Start of Supplied data

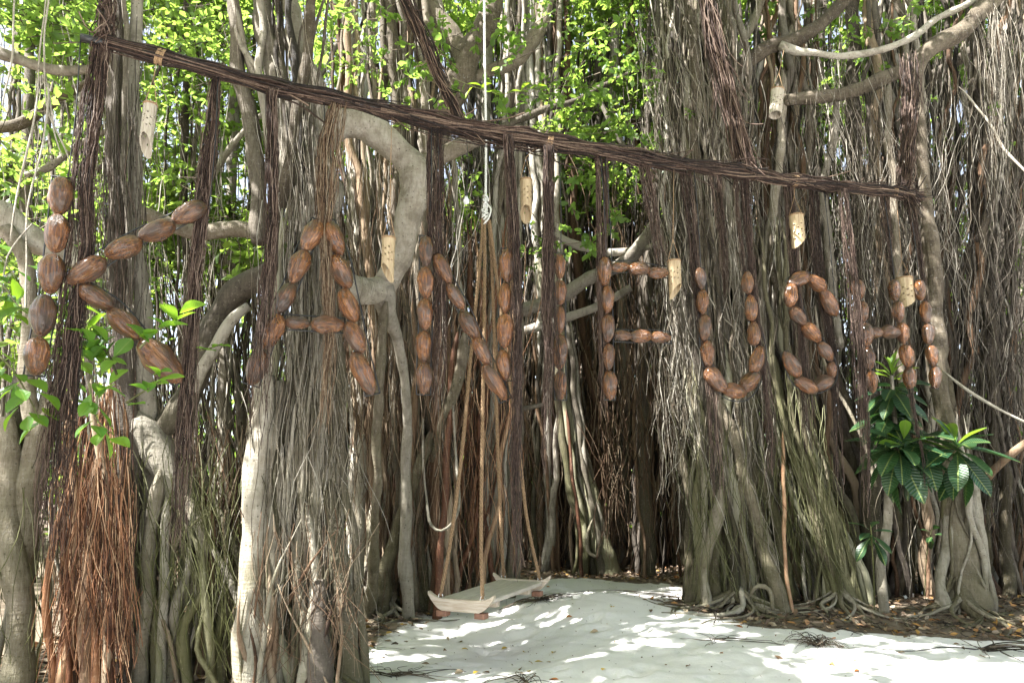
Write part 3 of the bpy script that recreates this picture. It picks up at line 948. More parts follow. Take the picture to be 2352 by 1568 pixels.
rootlets(t5, [(500, 1080, 120), (900, 1070, 120), (1200, 1060, 120), (None, 1060, 110)], 9.7, 120, M_ORNG, 'orange_rootlets', rm=(0.003, 0.008), dsp=0.5, w=0.03, upper=400, lower=0.3, clump=20)
base_roots(t5, 900, 8.8, 14, 1.0, 0.03, M_BARK)

# ---- the forked tree above the beam
t6 = thing('banyan_tree', 'grey banyan with a Y shaped fork above the middle of the beam', 'tree', G(1000, 10.6))
stem(t6, [(985, 330, 9.2, 40), (1010, 262, 9.2, 38), (1048, 200, 9.1, 37), (1072, 130, 9.1, 36), (1105, 85, 9.1, 30), (1125, 20, 9.1, 28), (1130, -80, 9.1, 26)], 'limb', M_PALE, 14, lobes=0.06)
stem(t6, [(1068, 135, 9.1, 30), (1035, 85, 9.15, 27), (1005, 45, 9.2, 26), (975, -10, 9.2, 25), (960, -70, 9.2, 25)], 'limb', M_PALE, 14, lobes=0.06)
stem(t6, [(985, 310, 9.2, 40), (960, 480, 9.6, 34), (950, 700, 10.2, 30), (955, 1000, 10.6, 30), (960, None, 10.8, 36)], 'trunk', M_BARK, 14, lobes=0.12)
stem(t6, [(1272, -60, 9.6, 15), (1262, 0, 9.6, 16), (1243, 55, 9.5, 17), (1195, 132, 9.4, 17), (1115, 170, 9.3, 15), (1050, 200, 9.2, 14)], 'limb', M_PALE, 11)
stem(t6, [(1100, 320, 9.6, 9), (1200, 270, 9.8, 9), (1300, 240, 10.2, 8), (1400, 190, 10.6, 7), (1480, 160, 10.8, 6)], 'limb', M_BARK, 8)
cluster(t6, [(-60, 1185, 30), (200, 1185, 26), (400, 1160, 30), (700, 1150, 45), (1000, 1140, 55), (None, 1120, 60)], 10.4, 26, (4, 11), 0.4, (M_ROOT, M_BARK), start=0.2, stop=0.3)
cluster(t6, [(-60, 960, 50), (200, 970, 50), (500, 990, 60), (900, 1010, 60)], 9.6, 16, (3, 9), 0.4, (M_ROOT, M_BARK), stop=0.5)
rootlets(t6, [(-40, 1050, 200), (400, 1060, 200), (1000, 1080, 180)], 9.8, 110, M_ROOT, rm=(0.002, 0.006), dsp=0.7, w=0.03, upper=600, lower=0.7)

# ---- trunks round the dark hollow
t7 = thing('banyan_tree', 'leaning olive trunk with looped roots at the back of the dark hollow', 'tree', G(1380, 12.6))
stem(t7, [(1240, 600, 13.2, 13), (1290, 850, 13.0, 15), (1330, 1050, 12.9, 17), (1365, 1180, 12.8, 18), (1400, None, 12.7, 26)], 'trunk', M_MOSS, 12, lobes=0.15)
cluster(t7, [(600, 1270, 30), (900, 1300, 26), (1100, 1330, 26), (1220, 1355, 30), (None, 1372, 48)], 12.8, 16, (3, 9), 0.2, (M_MOSS, M_BARK), flare=1.3)
stem(t7, [(1362, 1190, 12.6, 4), (1350, 1230, 12.5, 4), (1352, 1265, 12.5, 4), (1372, 1275, 12.5, 4), (1378, 1250, 12.55, 4)], 'aerial_root', M_PALE, 7)
stem(t7, [(1300, 940, 12.6, 4), (1312, 1060, 12.5, 4), (1326, 1160, 12.5, 4), (1336, None, 12.5, 4)], 'aerial_root', M_ORNG, 7)
cluster(t7, [(-60, 1260, 40), (300, 1270, 45), (700, 1290, 60), (1000, 1300, 70), (None, 1310, 75)], 13.4, 30, (3, 10), 0.5, (M_RBRN, M_ROOT, M_BARK), start=0.3)
rootlets(t7, [(700, 1290, 110), (1000, 1300, 110), (None, 1310, 110)], 13.6, 240, M_RBRN, rm=(0.005, 0.014), dsp=0.6, w=0.03, upper=350, lower=0.15)
# limbs crossing behind letters I and F
stem(t7, [(1195, 716, 11.2, 17), (1250, 694, 11.1, 17), (1330, 655, 11.0, 17), (1390, 625, 10.9, 17), (1450, 590, 10.8, 18), (1500, 520, 10.7, 18)], 'limb', M_BARK, 11)
stem(t7, [(1200, 760, 11.6, 10), (1300, 730, 11.5, 10), (1400, 690, 11.4, 9), (1450, 660, 11.3, 8)], 'limb', M_BARK, 9)
stem(t7, [(1270, 540, 11.0, 9), (1330, 565, 11.0, 9), (1400, 580, 10.9, 9), (1470, 570, 10.8, 8), (1530, 560, 10.6, 7)], 'limb', M_BARK, 9)
stem(t7, [(1140, 925, 10.6, 6), (1200, 935, 10.5, 6), (1260, 925, 10.5, 5)], 'limb', M_DARK, 7)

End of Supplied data

= Written instruction =
Leave the pictures out and output the rest of the listing exactly.

= Answer =
Write part 3 of the bpy script that recreates this picture. It picks up at line 948. More parts follow. Take the picture to be 2352 by 1568 pixels.
rootlets(t5, [(500, 1080, 120), (900, 1070, 120), (1200, 1060, 120), (None, 1060, 110)], 9.7, 120, M_ORNG, 'orange_rootlets', rm=(0.003, 0.008), dsp=0.5, w=0.03, upper=400, lower=0.3, clump=20)
base_roots(t5, 900, 8.8, 14, 1.0, 0.03, M_BARK)

# ---- the forked tree above the beam
t6 = thing('banyan_tree', 'grey banyan with a Y shaped fork above the middle of the beam', 'tree', G(1000, 10.6))
stem(t6, [(985, 330, 9.2, 40), (1010, 262, 9.2, 38), (1048, 200, 9.1, 37), (1072, 130, 9.1, 36), (1105, 85, 9.1, 30), (1125, 20, 9.1, 28), (1130, -80, 9.1, 26)], 'limb', M_PALE, 14, lobes=0.06)
stem(t6, [(1068, 135, 9.1, 30), (1035, 85, 9.15, 27), (1005, 45, 9.2, 26), (975, -10, 9.2, 25), (960, -70, 9.2, 25)], 'limb', M_PALE, 14, lobes=0.06)
stem(t6, [(985, 310, 9.2, 40), (960, 480, 9.6, 34), (950, 700, 10.2, 30), (955, 1000, 10.6, 30), (960, None, 10.8, 36)], 'trunk', M_BARK, 14, lobes=0.12)
stem(t6, [(1272, -60, 9.6, 15), (1262, 0, 9.6, 16), (1243, 55, 9.5, 17), (1195, 132, 9.4, 17), (1115, 170, 9.3, 15), (1050, 200, 9.2, 14)], 'limb', M_PALE, 11)
stem(t6, [(1100, 320, 9.6, 9), (1200, 270, 9.8, 9), (1300, 240, 10.2, 8), (1400, 190, 10.6, 7), (1480, 160, 10.8, 6)], 'limb', M_BARK, 8)
cluster(t6, [(-60, 1185, 30), (200, 1185, 26), (400, 1160, 30), (700, 1150, 45), (1000, 1140, 55), (None, 1120, 60)], 10.4, 26, (4, 11), 0.4, (M_ROOT, M_BARK), start=0.2, stop=0.3)
cluster(t6, [(-60, 960, 50), (200, 970, 50), (500, 990, 60), (900, 1010, 60)], 9.6, 16, (3, 9), 0.4, (M_ROOT, M_BARK), stop=0.5)
rootlets(t6, [(-40, 1050, 200), (400, 1060, 200), (1000, 1080, 180)], 9.8, 110, M_ROOT, rm=(0.002, 0.006), dsp=0.7, w=0.03, upper=600, lower=0.7)

# ---- trunks round the dark hollow
t7 = thing('banyan_tree', 'leaning olive trunk with looped roots at the back of the dark hollow', 'tree', G(1380, 12.6))
stem(t7, [(1240, 600, 13.2, 13), (1290, 850, 13.0, 15), (1330, 1050, 12.9, 17), (1365, 1180, 12.8, 18), (1400, None, 12.7, 26)], 'trunk', M_MOSS, 12, lobes=0.15)
cluster(t7, [(600, 1270, 30), (900, 1300, 26), (1100, 1330, 26), (1220, 1355, 30), (None, 1372, 48)], 12.8, 16, (3, 9), 0.2, (M_MOSS, M_BARK), flare=1.3)
stem(t7, [(1362, 1190, 12.6, 4), (1350, 1230, 12.5, 4), (1352, 1265, 12.5, 4), (1372, 1275, 12.5, 4), (1378, 1250, 12.55, 4)], 'aerial_root', M_PALE, 7)
stem(t7, [(1300, 940, 12.6, 4), (1312, 1060, 12.5, 4), (1326, 1160, 12.5, 4), (1336, None, 12.5, 4)], 'aerial_root', M_ORNG, 7)
cluster(t7, [(-60, 1260, 40), (300, 1270, 45), (700, 1290, 60), (1000, 1300, 70), (None, 1310, 75)], 13.4, 30, (3, 10), 0.5, (M_RBRN, M_ROOT, M_BARK), start=0.3)
rootlets(t7, [(700, 1290, 110), (1000, 1300, 110), (None, 1310, 110)], 13.6, 240, M_RBRN, rm=(0.005, 0.014), dsp=0.6, w=0.03, upper=350, lower=0.15)
# limbs crossing behind letters I and F
stem(t7, [(1195, 716, 11.2, 17), (1250, 694, 11.1, 17), (1330, 655, 11.0, 17), (1390, 625, 10.9, 17), (1450, 590, 10.8, 18), (1500, 520, 10.7, 18)], 'limb', M_BARK, 11)
stem(t7, [(1200, 760, 11.6, 10), (1300, 730, 11.5, 10), (1400, 690, 11.4, 9), (1450, 660, 11.3, 8)], 'limb', M_BARK, 9)
stem(t7, [(1270, 540, 11.0, 9), (1330, 565, 11.0, 9), (1400, 580, 10.9, 9), (1470, 570, 10.8, 8), (1530, 560, 10.6, 7)], 'limb', M_BARK, 9)
stem(t7, [(1140, 925, 10.6, 6), (1200, 935, 10.5, 6), (1260, 925, 10.5, 5)], 'limb', M_DARK, 7)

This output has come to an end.